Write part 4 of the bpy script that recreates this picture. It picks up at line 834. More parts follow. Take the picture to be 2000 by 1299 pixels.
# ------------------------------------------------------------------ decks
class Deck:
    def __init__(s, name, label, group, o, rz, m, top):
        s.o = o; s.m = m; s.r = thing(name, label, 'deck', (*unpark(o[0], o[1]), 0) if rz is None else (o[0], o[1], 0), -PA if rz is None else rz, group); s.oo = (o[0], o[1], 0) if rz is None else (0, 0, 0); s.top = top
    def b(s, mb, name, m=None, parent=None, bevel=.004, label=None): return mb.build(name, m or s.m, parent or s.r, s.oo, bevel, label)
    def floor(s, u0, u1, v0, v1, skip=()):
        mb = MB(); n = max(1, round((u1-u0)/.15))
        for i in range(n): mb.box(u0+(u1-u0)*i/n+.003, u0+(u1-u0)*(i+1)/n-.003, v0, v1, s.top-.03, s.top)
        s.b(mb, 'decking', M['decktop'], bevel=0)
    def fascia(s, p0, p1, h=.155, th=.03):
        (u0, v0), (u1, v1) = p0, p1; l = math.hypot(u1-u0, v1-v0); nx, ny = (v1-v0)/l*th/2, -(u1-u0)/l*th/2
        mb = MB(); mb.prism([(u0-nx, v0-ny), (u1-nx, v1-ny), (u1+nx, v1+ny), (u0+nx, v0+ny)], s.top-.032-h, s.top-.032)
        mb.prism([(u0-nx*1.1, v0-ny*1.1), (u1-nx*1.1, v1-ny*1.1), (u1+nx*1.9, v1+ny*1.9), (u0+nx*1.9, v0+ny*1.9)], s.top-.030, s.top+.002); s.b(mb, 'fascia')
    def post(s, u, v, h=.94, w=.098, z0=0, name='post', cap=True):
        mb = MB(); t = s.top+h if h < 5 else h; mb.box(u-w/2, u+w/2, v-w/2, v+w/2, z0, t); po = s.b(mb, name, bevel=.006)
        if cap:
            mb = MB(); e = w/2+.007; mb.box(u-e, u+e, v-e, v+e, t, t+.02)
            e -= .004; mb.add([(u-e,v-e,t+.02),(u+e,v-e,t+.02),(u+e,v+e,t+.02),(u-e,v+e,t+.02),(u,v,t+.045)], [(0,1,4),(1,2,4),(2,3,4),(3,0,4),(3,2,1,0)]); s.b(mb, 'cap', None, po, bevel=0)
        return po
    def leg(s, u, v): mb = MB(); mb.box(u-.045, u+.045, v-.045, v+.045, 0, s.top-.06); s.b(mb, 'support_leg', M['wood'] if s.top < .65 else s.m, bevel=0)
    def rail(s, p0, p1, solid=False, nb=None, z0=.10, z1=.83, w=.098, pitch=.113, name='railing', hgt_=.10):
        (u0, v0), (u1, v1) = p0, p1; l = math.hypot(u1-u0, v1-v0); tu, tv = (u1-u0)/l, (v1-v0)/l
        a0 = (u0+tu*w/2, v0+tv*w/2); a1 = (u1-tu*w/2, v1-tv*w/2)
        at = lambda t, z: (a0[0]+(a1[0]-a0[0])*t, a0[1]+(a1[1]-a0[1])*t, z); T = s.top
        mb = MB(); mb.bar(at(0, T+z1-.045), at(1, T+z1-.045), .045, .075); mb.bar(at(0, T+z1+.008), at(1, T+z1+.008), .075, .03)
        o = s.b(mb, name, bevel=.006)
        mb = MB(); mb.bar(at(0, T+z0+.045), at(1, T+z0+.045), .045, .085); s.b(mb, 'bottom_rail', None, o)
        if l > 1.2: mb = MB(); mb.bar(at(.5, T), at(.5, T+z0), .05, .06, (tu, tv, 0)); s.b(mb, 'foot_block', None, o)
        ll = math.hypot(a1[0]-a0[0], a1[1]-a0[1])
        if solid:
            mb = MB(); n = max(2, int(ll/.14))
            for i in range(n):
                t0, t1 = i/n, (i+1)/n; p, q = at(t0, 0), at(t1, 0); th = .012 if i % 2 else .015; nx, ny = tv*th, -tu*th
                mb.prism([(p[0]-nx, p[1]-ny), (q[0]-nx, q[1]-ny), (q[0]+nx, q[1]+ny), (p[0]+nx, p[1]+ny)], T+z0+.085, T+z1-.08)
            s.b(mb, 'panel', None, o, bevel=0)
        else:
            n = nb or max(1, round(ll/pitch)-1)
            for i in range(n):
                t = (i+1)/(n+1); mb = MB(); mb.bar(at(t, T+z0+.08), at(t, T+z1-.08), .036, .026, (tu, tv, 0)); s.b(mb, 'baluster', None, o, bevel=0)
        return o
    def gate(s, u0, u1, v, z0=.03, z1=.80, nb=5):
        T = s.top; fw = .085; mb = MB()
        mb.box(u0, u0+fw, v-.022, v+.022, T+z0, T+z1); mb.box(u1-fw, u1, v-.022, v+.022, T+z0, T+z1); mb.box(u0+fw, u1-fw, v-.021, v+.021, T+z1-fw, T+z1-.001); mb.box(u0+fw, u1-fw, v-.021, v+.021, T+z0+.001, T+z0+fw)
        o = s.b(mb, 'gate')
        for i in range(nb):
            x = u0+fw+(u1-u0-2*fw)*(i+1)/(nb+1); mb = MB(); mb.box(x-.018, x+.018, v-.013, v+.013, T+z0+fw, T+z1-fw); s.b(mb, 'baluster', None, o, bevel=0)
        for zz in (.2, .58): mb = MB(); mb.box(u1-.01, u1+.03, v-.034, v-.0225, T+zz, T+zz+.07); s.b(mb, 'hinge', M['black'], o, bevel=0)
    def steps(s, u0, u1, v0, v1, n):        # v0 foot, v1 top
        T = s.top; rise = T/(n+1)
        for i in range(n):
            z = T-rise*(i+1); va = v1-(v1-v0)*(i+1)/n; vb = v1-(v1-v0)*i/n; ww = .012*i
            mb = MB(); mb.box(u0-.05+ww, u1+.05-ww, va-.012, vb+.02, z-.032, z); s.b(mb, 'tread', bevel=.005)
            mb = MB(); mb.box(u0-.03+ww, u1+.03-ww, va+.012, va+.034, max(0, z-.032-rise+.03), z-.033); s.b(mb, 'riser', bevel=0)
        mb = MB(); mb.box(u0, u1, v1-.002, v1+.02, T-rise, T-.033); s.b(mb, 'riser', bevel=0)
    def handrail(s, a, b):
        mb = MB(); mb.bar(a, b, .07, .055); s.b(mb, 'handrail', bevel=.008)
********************
**TASK GOAL**
Copy every line verbatim.

**ANSWER TO THIS EXERCISE**
Write part 4 of the bpy script that recreates this picture. It picks up at line 834. More parts follow. Take the picture to be 2000 by 1299 pixels.
# ------------------------------------------------------------------ decks
class Deck:
    def __init__(s, name, label, group, o, rz, m, top):
        s.o = o; s.m = m; s.r = thing(name, label, 'deck', (*unpark(o[0], o[1]), 0) if rz is None else (o[0], o[1], 0), -PA if rz is None else rz, group); s.oo = (o[0], o[1], 0) if rz is None else (0, 0, 0); s.top = top
    def b(s, mb, name, m=None, parent=None, bevel=.004, label=None): return mb.build(name, m or s.m, parent or s.r, s.oo, bevel, label)
    def floor(s, u0, u1, v0, v1, skip=()):
        mb = MB(); n = max(1, round((u1-u0)/.15))
        for i in range(n): mb.box(u0+(u1-u0)*i/n+.003, u0+(u1-u0)*(i+1)/n-.003, v0, v1, s.top-.03, s.top)
        s.b(mb, 'decking', M['decktop'], bevel=0)
    def fascia(s, p0, p1, h=.155, th=.03):
        (u0, v0), (u1, v1) = p0, p1; l = math.hypot(u1-u0, v1-v0); nx, ny = (v1-v0)/l*th/2, -(u1-u0)/l*th/2
        mb = MB(); mb.prism([(u0-nx, v0-ny), (u1-nx, v1-ny), (u1+nx, v1+ny), (u0+nx, v0+ny)], s.top-.032-h, s.top-.032)
        mb.prism([(u0-nx*1.1, v0-ny*1.1), (u1-nx*1.1, v1-ny*1.1), (u1+nx*1.9, v1+ny*1.9), (u0+nx*1.9, v0+ny*1.9)], s.top-.030, s.top+.002); s.b(mb, 'fascia')
    def post(s, u, v, h=.94, w=.098, z0=0, name='post', cap=True):
        mb = MB(); t = s.top+h if h < 5 else h; mb.box(u-w/2, u+w/2, v-w/2, v+w/2, z0, t); po = s.b(mb, name, bevel=.006)
        if cap:
            mb = MB(); e = w/2+.007; mb.box(u-e, u+e, v-e, v+e, t, t+.02)
            e -= .004; mb.add([(u-e,v-e,t+.02),(u+e,v-e,t+.02),(u+e,v+e,t+.02),(u-e,v+e,t+.02),(u,v,t+.045)], [(0,1,4),(1,2,4),(2,3,4),(3,0,4),(3,2,1,0)]); s.b(mb, 'cap', None, po, bevel=0)
        return po
    def leg(s, u, v): mb = MB(); mb.box(u-.045, u+.045, v-.045, v+.045, 0, s.top-.06); s.b(mb, 'support_leg', M['wood'] if s.top < .65 else s.m, bevel=0)
    def rail(s, p0, p1, solid=False, nb=None, z0=.10, z1=.83, w=.098, pitch=.113, name='railing', hgt_=.10):
        (u0, v0), (u1, v1) = p0, p1; l = math.hypot(u1-u0, v1-v0); tu, tv = (u1-u0)/l, (v1-v0)/l
        a0 = (u0+tu*w/2, v0+tv*w/2); a1 = (u1-tu*w/2, v1-tv*w/2)
        at = lambda t, z: (a0[0]+(a1[0]-a0[0])*t, a0[1]+(a1[1]-a0[1])*t, z); T = s.top
        mb = MB(); mb.bar(at(0, T+z1-.045), at(1, T+z1-.045), .045, .075); mb.bar(at(0, T+z1+.008), at(1, T+z1+.008), .075, .03)
        o = s.b(mb, name, bevel=.006)
        mb = MB(); mb.bar(at(0, T+z0+.045), at(1, T+z0+.045), .045, .085); s.b(mb, 'bottom_rail', None, o)
        if l > 1.2: mb = MB(); mb.bar(at(.5, T), at(.5, T+z0), .05, .06, (tu, tv, 0)); s.b(mb, 'foot_block', None, o)
        ll = math.hypot(a1[0]-a0[0], a1[1]-a0[1])
        if solid:
            mb = MB(); n = max(2, int(ll/.14))
            for i in range(n):
                t0, t1 = i/n, (i+1)/n; p, q = at(t0, 0), at(t1, 0); th = .012 if i % 2 else .015; nx, ny = tv*th, -tu*th
                mb.prism([(p[0]-nx, p[1]-ny), (q[0]-nx, q[1]-ny), (q[0]+nx, q[1]+ny), (p[0]+nx, p[1]+ny)], T+z0+.085, T+z1-.08)
            s.b(mb, 'panel', None, o, bevel=0)
        else:
            n = nb or max(1, round(ll/pitch)-1)
            for i in range(n):
                t = (i+1)/(n+1); mb = MB(); mb.bar(at(t, T+z0+.08), at(t, T+z1-.08), .036, .026, (tu, tv, 0)); s.b(mb, 'baluster', None, o, bevel=0)
        return o
    def gate(s, u0, u1, v, z0=.03, z1=.80, nb=5):
        T = s.top; fw = .085; mb = MB()
        mb.box(u0, u0+fw, v-.022, v+.022, T+z0, T+z1); mb.box(u1-fw, u1, v-.022, v+.022, T+z0, T+z1); mb.box(u0+fw, u1-fw, v-.021, v+.021, T+z1-fw, T+z1-.001); mb.box(u0+fw, u1-fw, v-.021, v+.021, T+z0+.001, T+z0+fw)
        o = s.b(mb, 'gate')
        for i in range(nb):
            x = u0+fw+(u1-u0-2*fw)*(i+1)/(nb+1); mb = MB(); mb.box(x-.018, x+.018, v-.013, v+.013, T+z0+fw, T+z1-fw); s.b(mb, 'baluster', None, o, bevel=0)
        for zz in (.2, .58): mb = MB(); mb.box(u1-.01, u1+.03, v-.034, v-.0225, T+zz, T+zz+.07); s.b(mb, 'hinge', M['black'], o, bevel=0)
    def steps(s, u0, u1, v0, v1, n):        # v0 foot, v1 top
        T = s.top; rise = T/(n+1)
        for i in range(n):
            z = T-rise*(i+1); va = v1-(v1-v0)*(i+1)/n; vb = v1-(v1-v0)*i/n; ww = .012*i
            mb = MB(); mb.box(u0-.05+ww, u1+.05-ww, va-.012, vb+.02, z-.032, z); s.b(mb, 'tread', bevel=.005)
            mb = MB(); mb.box(u0-.03+ww, u1+.03-ww, va+.012, va+.034, max(0, z-.032-rise+.03), z-.033); s.b(mb, 'riser', bevel=0)
        mb = MB(); mb.box(u0, u1, v1-.002, v1+.02, T-rise, T-.033); s.b(mb, 'riser', bevel=0)
    def handrail(s, a, b):
        mb = MB(); mb.bar(a, b, .07, .055); s.b(mb, 'handrail', bevel=.008)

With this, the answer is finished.